In all the efficacy of the sun and other stars upon earthly matters we can but believe that though the heavenly body is intent upon the Supreme yet- to keep to the sun- its warming of terrestrial things, and every service following upon that, all springs from itself, its own act transmitted in virtue of soul, the vastly efficacious soul of Nature. Each of the heavenly bodies, similarly, gives forth a power, involuntary, by its mere radiation: all things become one entity, grouped by this diffusion of power, and so bring about wide changes of condition; thus the very groupings have power since their diversity produces diverse conditions; that the grouped beings themselves have also their efficiency is clear since they produce differently according to the different membership of the groups.
That configuration has power in itself is within our own observation here. Why else do certain groupments, in contradistinction to others, terrify at sight though there has been no previous experience of evil from them? If some men are alarmed by a particular groupment and others by quite a different one, the reason can be only that the configurations themselves have efficacy, each upon a certain type- an efficacy which cannot fail to reach anything naturally disposed to be impressed by it, so that in one groupment things attract observation which in another pass without effect.
If we are told that beauty is the motive of attraction, does not this mean simply that the power of appeal to this or that mind depends upon pattern, configuration? How can we allow power to colour and none to configuration?

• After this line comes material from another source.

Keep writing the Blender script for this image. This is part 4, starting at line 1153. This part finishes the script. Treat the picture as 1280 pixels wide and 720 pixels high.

It is surely untenable that an entity should have existence and yet have no power to effect: existence carries with it either acting or answering to action, some beings having action alone, others both.
At the same time there are powers apart from pattern: and, in things of our realm, there are many powers dependent not upon heat and cold but upon forces due to differing properties, forces which have been shaped to ideal-quality by the action of Reason-Principles and communicate in the power of Nature: thus the natural properties of stones and the efficacy of plants produce many astonishing results.